On October 23, they went to the movies together. Afterward, they kissed and engaged in consensual sexual behavior. They did so the following evening as well. These were not drunken hookups: these were mutually-agreed upon encounters, according to the details in the lawsuit.
At one point, Neal expressed concerns about giving Doe a hickey—a kiss mark on her neck—because the other trainers might notice it. Doe encouraged him to do so anyway, and promised to wear a hoodie the next day. These and other anecdotes demonstrate Doe's full complicity in the sexual activity that took place, though her statements are even more definitive.
The hickey was indeed noticed by another trainer, described as the "Complainant" in the lawsuit. When confronted, Doe confessed to the Complainant that she and Dean had engaged in sex. According to the lawsuit, the Complainant "presumed" this sex was nonconsensual, and reported it to the director of the athletic training program.
Later, when Doe found out, she gave Neal the bad news, and texted him the following messages:
"One of the other Athletic Training students screwed me over!…She went behind my back and told my AT advisor stuff that wasn't true!!! I'm trying so hard to fix it all."
Neal and Doe met in person to discuss the situation. Without Doe's knowledge, Neal recorded their conversation. This audio recording further establishes that their sex was consensual. While in Neal's presence, Doe fielded a phone call from a coordinator of the athletic training program and stated "I'm fine and I wasn't raped." She then called her mother and told her the same thing.
Both Doe and her mother pressed the administrators of the athletic training program—a husband and wife team—to drop the matter, but it was too late: they had already informed the Title IX office.

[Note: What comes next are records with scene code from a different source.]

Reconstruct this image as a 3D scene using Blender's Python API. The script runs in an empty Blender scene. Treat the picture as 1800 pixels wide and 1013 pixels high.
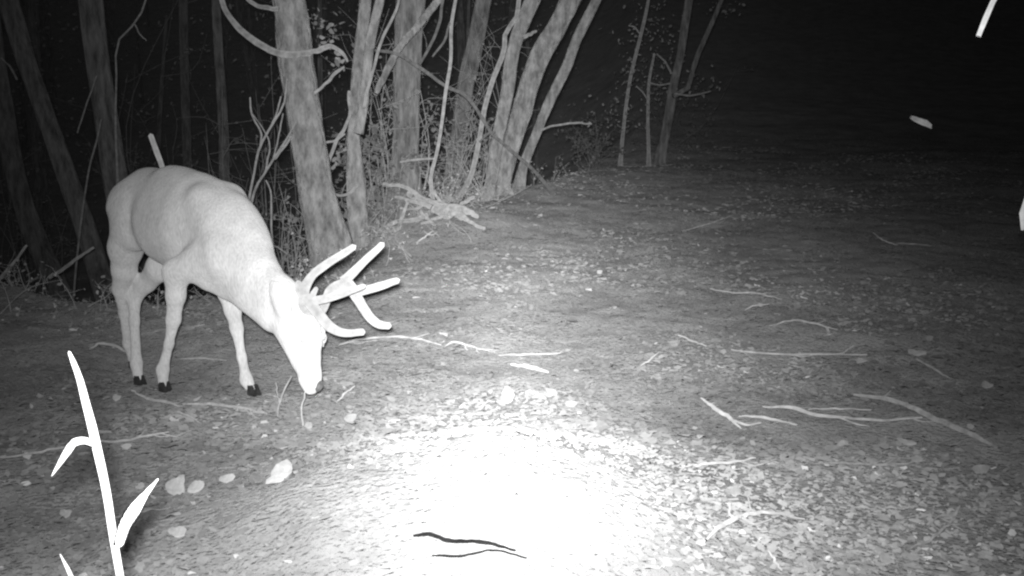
import bpy, math, random
import numpy as np
from mathutils import Vector, Matrix, Quaternion

random.seed(7)
rng = np.random.default_rng(7)
S = bpy.context.scene
C = S.collection

# ------------------------------------------------------------------ camera
F = 1729.0                       # focal length in pixels of the 1800 px wide photograph
CAM = Vector((0.0, 0.0, 1.10))
PITCH = math.radians(9.1)
cam_d = bpy.data.cameras.new('camera'); cam = bpy.data.objects.new('camera', cam_d); C.objects.link(cam)
cam_d.sensor_width = 36.0; cam_d.lens = 36.0 * F / 1800.0
cam_d.clip_start = 0.05; cam_d.clip_end = 2000.0
cam.location = CAM; cam.rotation_euler = (math.pi/2 - PITCH, 0, 0)
S.camera = cam

# ------------------------------------------------------------------ night sky
W = bpy.data.worlds.new('World'); S.world = W; W.use_nodes = True
bg = W.node_tree.nodes['Background']
bg.inputs['Color'].default_value = (1, 1, 1, 1); bg.inputs['Strength'].default_value = 0.011

# ------------------------------------------------------------------ the camera trap's infrared flash (the only lamp)
FLASH_POWER = 5700.0
ld = bpy.data.lights.new('infrared_flash', 'SPOT'); lamp = bpy.data.objects.new('infrared_flash', ld); C.objects.link(lamp)
lamp.location = (-0.02, 0.0, 1.148)
AIM = Vector((-0.10, 8.0, 0.62))
lamp.rotation_euler = (AIM - lamp.location).to_track_quat('-Z', 'Y').to_euler()
ld.energy = FLASH_POWER; ld.shadow_soft_size = 0.035; ld.spot_size = math.radians(150); ld.spot_blend = 0.3
ld.use_nodes = True
nt = ld.node_tree; em = nt.nodes['Emission']
tc = nt.nodes.new('ShaderNodeTexCoord'); sx = nt.nodes.new('ShaderNodeSeparateXYZ'); nt.links.new(tc.outputs['Normal'], sx.inputs[0])
def mth(op, a, b=None):
    n = nt.nodes.new('ShaderNodeMath'); n.operation = op
    for i, v in enumerate((a, b)):
        if v is None: continue
        if isinstance(v, (int, float)): n.inputs[i].default_value = v
        else: nt.links.new(v, n.inputs[i])
    return n.outputs[0]
zc = mth('MAXIMUM', mth('ABSOLUTE', sx.outputs[2]), 0.02)
tx = mth('DIVIDE', mth('DIVIDE', sx.outputs[0], zc), 0.222)      # the lens in front of the LEDs: narrower across than up and down
ty = mth('DIVIDE', mth('DIVIDE', sx.outputs[1], zc), 0.34)
beam = mth('POWER', mth('ADD', mth('ADD', mth('MULTIPLY', tx, tx), mth('MULTIPLY', ty, ty)), 1.0), -1.5)
nt.links.new(beam, em.inputs['Strength'])

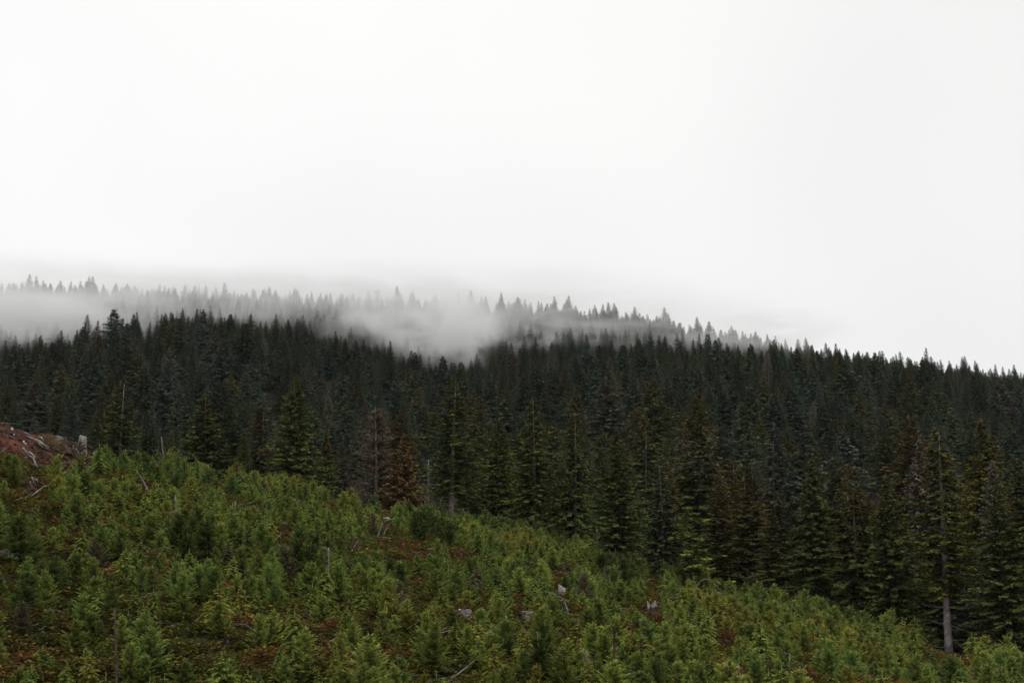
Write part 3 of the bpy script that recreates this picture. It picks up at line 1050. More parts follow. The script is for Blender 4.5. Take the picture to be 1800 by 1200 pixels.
def pole(px, pyb, pyt, r, mat, name, label, cat, short=None, lean=0.0, twigs=0, tuft=False, Y=None, bend=0.0):
    x, y, z = hit(px, pyb) if Y is None else ground_at(px, Y)
    xt, _, zt = at(px + lean, pyt, y)
    h = zt - z
    e = bpy.data.objects.new(name, None)
    COL.objects.link(e)
    e.location = (x, y, z)
    tb = Tubes()
    n = 7
    pp = [((xt - x) * q + bend * math.sin(q * math.pi), 0.1 * math.sin(q * 4), -0.3 + (h + 0.3) * q) for q in np.linspace(0, 1, n)]
    tb.tube(pp, [r * (1 - 0.45 * q) for q in np.linspace(0, 1, n)], 7, 0.08)
    link('pole_stem', tb.mesh('pole_stem', M[mat]), e)
    if twigs:
        random.seed(px)
        tb = Tubes()
        for i in range(twigs):
            q = random.uniform(0.3, 0.97)
            a = random.choice([0, math.pi]) + random.uniform(-0.7, 0.7)
            l = random.uniform(0.25, 0.9)
            p0 = Vector(((xt - x) * q + bend * math.sin(q * math.pi), 0, h * q))
            d = Vector((math.cos(a), math.sin(a), random.uniform(-0.3, 0.5)))
            tb = Tubes()
            tb.tube([p0, p0 + d * l * 0.5, p0 + d * l + Vector((0, 0, -0.1))], [r * 0.3, r * 0.22, 0.006], 4)
            link('branch', tb.mesh('branch', M[mat]), e)
    if tuft:
        rng = np.random.default_rng(px)
        sp = Sprays()
        m = 90
        zc = rng.uniform(0.86, 1.02, m) * h
        az = rng.uniform(0, 6.28, m)
        D = np.stack([np.cos(az), np.sin(az), rng.uniform(-.2, .6, m)], 1)
        D /= np.linalg.norm(D, axis=1, keepdims=True)
        sp.add(np.stack([np.full(m, xt - x), np.zeros(m), zc], 1) + D * 0.12, D, rng.uniform(0.12, 0.3, m), np.full(m, 0.05), np.zeros(m), rng.uniform(0.4, 1, m), rng.uniform(0, 1, m), np.full(m, 0.5), rng)
        c = link('crown', sp.mesh('crown', M['young']), e)
        c['tint'] = [0.10, 0.13, 0.035]
        c['rust'] = 0.0
    tag(e, label, cat)
    if short:
        YL.append((px, (pyb + pyt) / 2, short))
    return e


def arch(px0, py0, px1, py1, rise, r, mat, name, label, cat, short=None):
    """a stem that springs from the ground and bends over"""
    x0, y0, z0 = hit(px0, py0)
    x1, _, z1 = at(px1, py1, y0)
    tb = Tubes()
    n = 10
    pp = []
    for q in np.linspace(0, 1, n):
        pp.append(((x1 - x0) * q ** 1.3, 0.3 * math.sin(q * 3), (z1 - z0) * q + rise * math.sin(q * math.pi) - (0.3 if q == 0 else 0)))
    tb.tube(pp, [r * (1 - 0.75 * q) + 0.008 for q in np.linspace(0, 1, n)], 6)
    o = link(name, tb.mesh(name, M[mat]), loc=(x0, y0, z0))
    tag(o, label, cat)
    if short:
        YL.append((0.5 * (px0 + px1), 0.5 * (py0 + py1), short))
    return o


def log(px0, py0, px1, py1, r0, r1, mat, name, label, cat, short=None, lift=0.15, end='pale_wood'):
    a = Vector(hit(px0, py0)); b = Vector(hit(px1, py1))
    if (b - a).length > 9:
        b = Vector(at(px1, py1, a.y))
    a.z += lift; b.z += lift
    tb = Tubes()
    n = 6
    pp = [(b - a) * q + Vector((0, 0, 0.06 * math.sin(q * 5 + px0))) for q in np.linspace(0, 1, n)]
    tb.tube(pp, [r0 + (r1 - r0) * q for q in np.linspace(0, 1, n)], 8, 0.05)
    o = link(name, tb.mesh(name, M[mat]), loc=a)
    tag(o, label, cat)
    if short:
        YL.append((0.5 * (px0 + px1), 0.5 * (py0 + py1), short))
    EXC.append((0.5 * (px0 + px1), max(py0, py1) + 12, abs(px1 - px0) * 0.5 + 10, 26))
    return o


def stump(px, pyb, hgt, r, mat, label, short=None, top='pale_wood', jag=0.25, flare=1.5, Y=None, clear=1.0):
    x, y, z = hit(px, pyb) if Y is None else ground_at(px, Y)
    random.seed(int(px * 3 + pyb))
    n, rows = 14, 6
    e = bpy.data.objects.new('tree_stump', None)
    COL.objects.link(e)
    e.location = (x, y, z)
    vs, fs = [], []
    prof = [random.uniform(0.8, 1.15) for _ in range(n)]
    tops = [hgt * (1 + jag * random.uniform(-1, 1)) for _ in range(n)]
    for j in range(rows):
        q = j / (rows - 1)
        for k in range(n):
            rr = r * prof[k] * (1 + (flare - 1) * (1 - q) ** 3 * (1.4 if k % 3 == 0 else 0.8))
            a_ = 6.283 * k / n
            vs.append((rr * math.cos(a_), rr * math.sin(a_), -0.3 + (tops[k] + 0.3) * q))
    for j in range(rows - 1):
        for k in range(n):
            a_, b_ = j * n + k, j * n + (k + 1) % n
            fs.append((a_, b_, b_ + n, a_ + n))
    me = bpy.data.meshes.new('bark'); me.from_pydata(vs, [], fs); me.materials.append(M[mat])
    link('bark', me, e)
    vs2 = [(v_[0] * 0.985, v_[1] * 0.985, v_[2] - 0.01) for v_ in vs[-n:]] + [(0, 0, hgt * 0.9)]
    fs2 = [(k, (k + 1) % n, n) for k in range(n)]
    me = bpy.data.meshes.new('cut_top'); me.from_pydata(vs2, [], fs2); me.materials.append(M[top])
    link('cut_top', me, e)
    tag(e, label, 'stump')
    if short:
        YL.append((px, pyb - 10, short))
    EXC.append((px, pyb + 20, 15 * clear, 22 * clear))
    return e


def rock(px, py, sx, sy, sz, mat, name, label, cat, short=None, clear=1.0):
    x, y, z = hit(px, py)
    random.seed(int(px * 7 + py))
    import bmesh
    bm = bmesh.new()
    bmesh.ops.create_icosphere(bm, subdivisions=2, radius=1)
    for v_ in bm.verts:
        k = 1 + random.uniform(-0.22, 0.22)
        v_.co = Vector((v_.co.x * sx * k, v_.co.y * sy * k, v_.co.z * sz * k + sz * 0.4))
    me = bpy.data.meshes.new(name); bm.to_mesh(me); bm.free(); me.materials.append(M[mat])
    o = link(name, me, loc=(x, y, z), rot=(0, 0, random.uniform(-0.6, 0.6)))
    tag(o, label, cat)
    if short:
        YL.append((px, py - 5, short))
    EXC.append((px, py + 16, 16 * clear, 24 * clear))
    return o


# poles and snags
pole(205, 1230, 1068, 0.065, 'brown_wood', 'dead_pole', 'thin brown branchless pole standing in the saplings at the lower left', 'dead pole', 'thin brown pole', lean=-3)
pole(1080, 1225, 1100, 0.075, 'brown_wood', 'dead_pole', 'brown pole with a small green tuft at its top among saplings', 'dead pole', 'tufted brown pole', tuft=True)
pole(1034, 1210, 1142, 0.09, 'grey_wood', 'dead_pole', 'short grey leaning pole beside the tufted brown pole', 'dead pole', lean=-4)
pole(753, 900, 808, 0.10, 'pale_bark', 'snag', 'slim whitish bare snag left of the tall tiered hemlock', 'snag', 'slim whitish snag', twigs=10)
pole(576, 1030, 962, 0.07, 'grey_wood', 'snag', 'thin pale snag with sparse olive twigs mid-slope', 'snag', 'thin pale snag', lean=2, twigs=6)
pole(890, 1150, 1082, 0.06, 'grey_wood', 'snag', 'thin grey upright dead stem between bushy young firs', 'snag', 'grey upright stem', twigs=4)
pole(1720, 1160, 1112, 0.07, 'grey_wood', 'snag', 'small bent grey snag with forked top against the dark forest', 'snag', 'small bent snag', lean=8, twigs=7)
pole(1648, 1142, 1118, 0.2, 'grey_wood', 'snag', 'short broken trunk just left of the thick pale fir trunk', 'snag', None)
pole(1080, 985, 922, 0.09, 'pale_bark', 'snag', 'pale broken snag top against the dark forest, left of its twin', 'snag', 'pale broken snag', twigs=5)
pole(1052, 975, 928, 0.07, 'grey_wood', 'snag', 'short curled pale snag on the crest left of the pale broken snag', 'snag', None, twigs=7, lean=-3)
pole(309, 945, 870, 0.06, 'grey_wood', 'snag', 'slender grey dead stem upright in saplings on the left slope', 'snag', 'slender grey stem', twigs=4)
pole(414, 930, 880, 0.07, 'grey_wood', 'snag', 'grey dead stem with stubby twigs near the left crest', 'snag', 'stubby grey stem', twigs=6)
pole(291, 808, 768, 0.07, 'pale_bark', 'snag', 'short slanting whitish stem against the dark gap on the crest', 'snag', None, lean=-7)
arch(262, 878, 240, 828, 0.0, 0.09, 'grey_wood', 'dead_branch', 'pale dead stem slanting up to the left near the left crest', 'dead branch', 'slanting pale stem')
arch(663, 950, 683, 914, 0.5, 0.07, 'pale_bark', 'arched_stem', 'left of two whitish stems bending over a bare patch', 'dead branch', 'two bent whitish stems')
arch(673, 946, 694, 916, 0.4, 0.065, 'pale_bark', 'arched_stem', 'right of two whitish stems bending over a bare patch', 'dead branch')
arch(1218, 1052, 1274, 1045, 1.6, 0.05, 'grey_wood', 'arched_stem', 'large thin grey stem arched like a hoop over saplings', 'dead branch', 'large grey hoop stem')
arch(1235, 1062, 1274, 1060, 0.8, 0.045, 'grey_wood', 'arched_stem', 'smaller grey hoop stem under the large hoop', 'dead branch')
arch(1388, 1152, 1373, 1128, 0.3, 0.06, 'pale_bark', 'dead_branch', 'short whitish curved stick at the lower right', 'dead branch', 'short curved white stick')
arch(1000, 1090, 984, 1055, 0.4, 0.05, 'grey_wood', 'dead_branch', 'grey curving stem just below the white stump', 'dead branch')
arch(292, 1002, 283, 988, 0.5, 0.05, 'grey_wood', 'dead_branch', 'small pale hooked twig on the left slope', 'dead branch')
arch(400, 1125, 395, 1110, 0.1, 0.05, 'pale_bark', 'dead_branch', 'tiny white stick upright at the lower left', 'dead branch')
log(1660, 1150, 1676, 1166, 0.26, 0.2, 'grey_wood', 'fallen_log', 'weathered grey log slanting from the foot of the pale-trunked fir', 'log', 'grey log at the pale trunk')
log(1682, 1158, 1702, 1164, 0.1, 0.06, 'pale_bark', 'fallen_log', 'thin whitish curved limb right of the weathered grey log', 'log')
log(1640, 1146, 1622, 1150, 0.1, 0.07, 'brown_wood', 'fallen_log', 'brown broken limb left of the weathered grey log', 'log')
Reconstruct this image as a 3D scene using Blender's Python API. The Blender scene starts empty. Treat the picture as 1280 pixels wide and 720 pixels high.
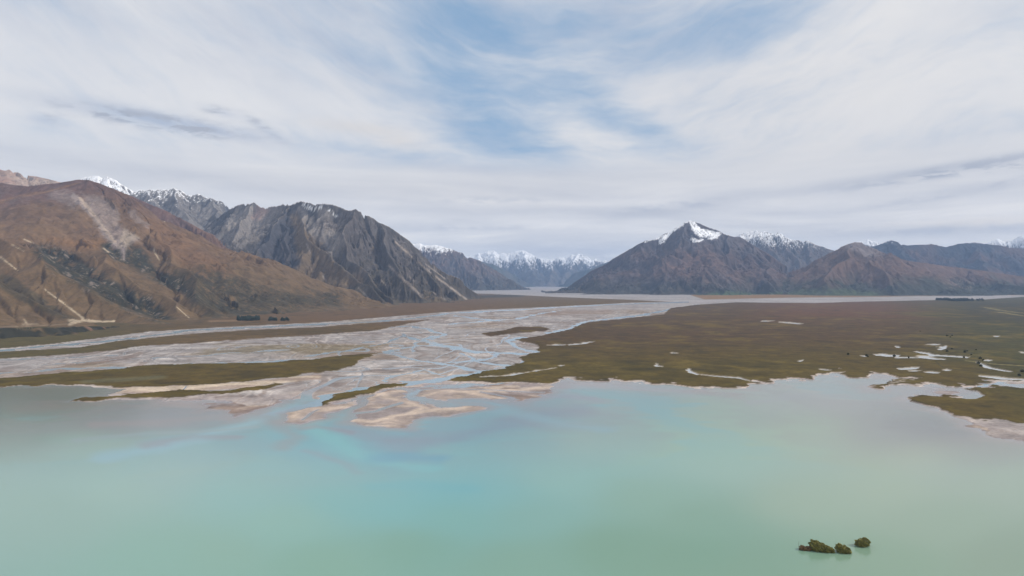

To be clear, CSUP apparently believes that Title IX requires the university to investigate a student for sexual misconduct, even when his alleged victim resolutely insists that he is innocent and does not want the issue investigated. Administrators essentially treated Doe like an object that belonged to them—one that no one else was allowed to touch.
Neal and Doe, it should be noted, had consensual sex again—probably because they genuinely liked and were interested in each other, despite the university's herculean efforts to keep them from touching each other.
Doe told another administrator, "Our stories are the same and he's a good guy. He's not a rapist, he's not a criminal, it's not even worth any of this hoopla!"
To belabor the point a bit, here are messages she sent to Neal, even after the university instituted a reciprocal no-contact order during the investigation:
"I miss you & care about you so much Grant [Neal]! Everything will work out…I promise"
"I hope you know I still care about you so much! I'm trying so hard to fix this… you don't deserve any of this. I just wanna talk to you again… I'm sooooo SORRY!" I hope that you are okay. I'm so worried. I'm so sorry! I'm so upset they did this."
The details of the adjudication process will be familiar to anyone who has read my other reports on sexual misconduct "disputes" ("dispute" being an increasingly odd word to use, given that I've now covered two consecutive cases where the "victims" agreed with the accused that their sex was consensual). He was denied full knowledge of the charges against him, presumed to be guilty from the outset, and could not cross-examine witnesses. He was suspended on an interim basis before the hearing could even take place.
The adjudicator—Defendant Roosevelt Wilson, who is named in the lawsuit—even refused to interview witnesses who would have corroborated Neal's account. "Defendant Wilson professed that he was in charge of the investigation and would be the only person to declare someone a witness in this matter," according to the lawsuit.
The predetermined outcome for Neal was a guilty verdict: he was suspended for the remainder of Doe's time at the university.
This is as gross a miscarriage of justice as they come, and Neal has filed suit. His lawyer, Miltenberg, blames not just CSUP, but the federal government's illiberal guidance to universities to police sexual assault without any respect for due process:
"From the outset, Grant Neal was presumed guilty of sexual misconduct based on nothing more than hearsay and his own male gender," said Miltenberg. "In violation of the University's own self-imposed policies and my client's fundamental rights to due process, the University required Grant to prove his innocence, rather than requiring the University to prove his guilt. This case illustrates the impact the Administration's 'Dear Colleague' letter has had in creating a deeply-flawed process for sexual misconduct investigations—as well as an inherent male gender bias — at colleges and universities throughout the country."
The lawsuit was filed today. I will be eagerly anticipating the federal government's response. What happened at CSUP was nothing short of a scandal: a cabal of vicious, sex-negative administrators ruined a young man's life and told a young woman she has no sexual agency. This is the world according to Title IX.